▶ _WHAT YOU WILL DO_:
For the copy, please give all of the data again exactly and leave the pictures out.

▶ _MATERIAL PROVIDED_:
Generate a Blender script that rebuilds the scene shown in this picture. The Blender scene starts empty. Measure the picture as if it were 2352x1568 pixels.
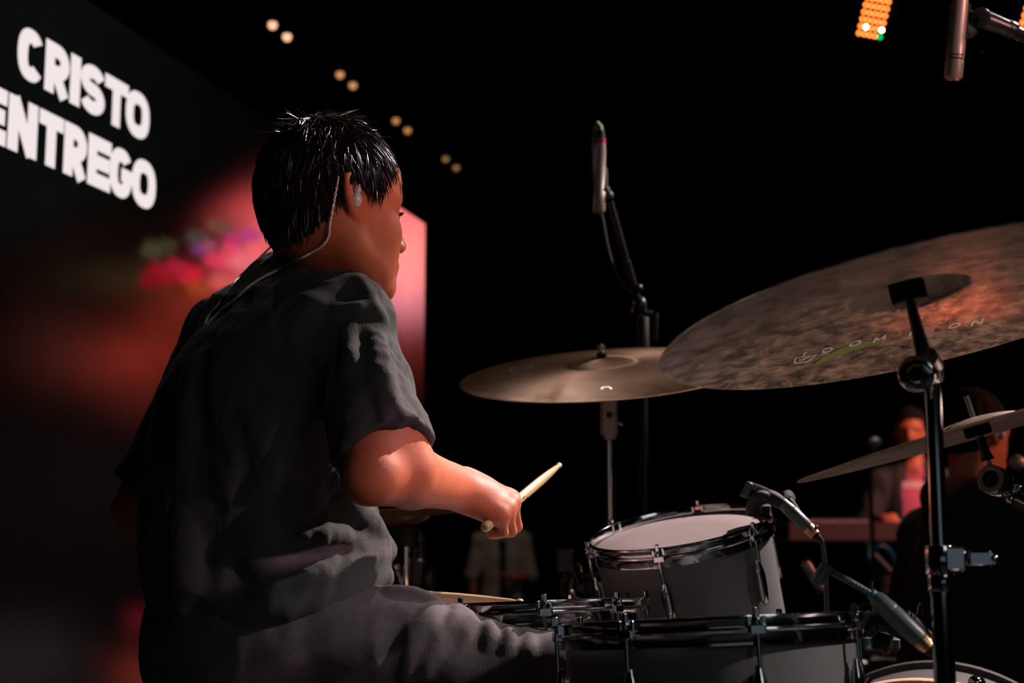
import bpy, math, random
import numpy as np
from mathutils import Vector, Matrix

random.seed(7)
SC = bpy.context.scene
COL = SC.collection
pi = math.pi

# ------------------------------------------------------------------ camera
FPX = 3267.0                                   # 50 mm on a 36 mm sensor, 2352 px wide
CAM = Vector((0.0, 0.0, 0.78))
PITCH = math.atan((1250 - 784) / FPX)
FWD = Vector((0, math.cos(PITCH), math.sin(PITCH)))
UPV = Vector((0, -math.sin(PITCH), math.cos(PITCH)))
RGT = Vector((1, 0, 0))
cd = bpy.data.cameras.new('camera')
cd.lens = 50.0; cd.sensor_width = 36.0; cd.clip_end = 100
cam = bpy.data.objects.new('camera', cd); COL.objects.link(cam)
cam.location = CAM
cam.rotation_euler = (pi / 2 + PITCH, 0, 0)
cd.dof.use_dof = True; cd.dof.focus_distance = 1.98; cd.dof.aperture_fstop = 4.2
SC.camera = cam

# ------------------------------------------------------------------ world, exposure, stage lights and added fills
w = bpy.data.worlds.new('world'); SC.world = w; w.use_nodes = True
w.node_tree.nodes['Background'].inputs[0].default_value = (0.5, 0.45, 0.45, 1)
w.node_tree.nodes['Background'].inputs[1].default_value = 0.0008
SC.view_settings.view_transform = 'Standard'; SC.view_settings.look = 'None'
SC.view_settings.exposure = 0.0; SC.view_settings.gamma = 1.0
SC.view_settings.use_curve_mapping = False

def spot(name, loc, target, energy, color, size=40, radius=0.06, blend=0.35):
    l = bpy.data.lights.new(name, 'SPOT'); l.energy = energy; l.color = color
    l.spot_size = math.radians(size); l.spot_blend = blend; l.shadow_soft_size = radius
    o = bpy.data.objects.new(name, l); COL.objects.link(o)
    o.location = loc
    o.rotation_euler = (Vector(target) - Vector(loc)).to_track_quat('-Z', 'Y').to_euler()
    return o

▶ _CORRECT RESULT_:
Generate a Blender script that rebuilds the scene shown in this picture. The Blender scene starts empty. Measure the picture as if it were 2352x1568 pixels.
import bpy, math, random
import numpy as np
from mathutils import Vector, Matrix

random.seed(7)
SC = bpy.context.scene
COL = SC.collection
pi = math.pi

# ------------------------------------------------------------------ camera
FPX = 3267.0                                   # 50 mm on a 36 mm sensor, 2352 px wide
CAM = Vector((0.0, 0.0, 0.78))
PITCH = math.atan((1250 - 784) / FPX)
FWD = Vector((0, math.cos(PITCH), math.sin(PITCH)))
UPV = Vector((0, -math.sin(PITCH), math.cos(PITCH)))
RGT = Vector((1, 0, 0))
cd = bpy.data.cameras.new('camera')
cd.lens = 50.0; cd.sensor_width = 36.0; cd.clip_end = 100
cam = bpy.data.objects.new('camera', cd); COL.objects.link(cam)
cam.location = CAM
cam.rotation_euler = (pi / 2 + PITCH, 0, 0)
cd.dof.use_dof = True; cd.dof.focus_distance = 1.98; cd.dof.aperture_fstop = 4.2
SC.camera = cam

# ------------------------------------------------------------------ world, exposure, stage lights and added fills
w = bpy.data.worlds.new('world'); SC.world = w; w.use_nodes = True
w.node_tree.nodes['Background'].inputs[0].default_value = (0.5, 0.45, 0.45, 1)
w.node_tree.nodes['Background'].inputs[1].default_value = 0.0008
SC.view_settings.view_transform = 'Standard'; SC.view_settings.look = 'None'
SC.view_settings.exposure = 0.0; SC.view_settings.gamma = 1.0
SC.view_settings.use_curve_mapping = False

def spot(name, loc, target, energy, color, size=40, radius=0.06, blend=0.35):
    l = bpy.data.lights.new(name, 'SPOT'); l.energy = energy; l.color = color
    l.spot_size = math.radians(size); l.spot_blend = blend; l.shadow_soft_size = radius
    o = bpy.data.objects.new(name, l); COL.objects.link(o)
    o.location = loc
    o.rotation_euler = (Vector(target) - Vector(loc)).to_track_quat('-Z', 'Y').to_euler()
    return o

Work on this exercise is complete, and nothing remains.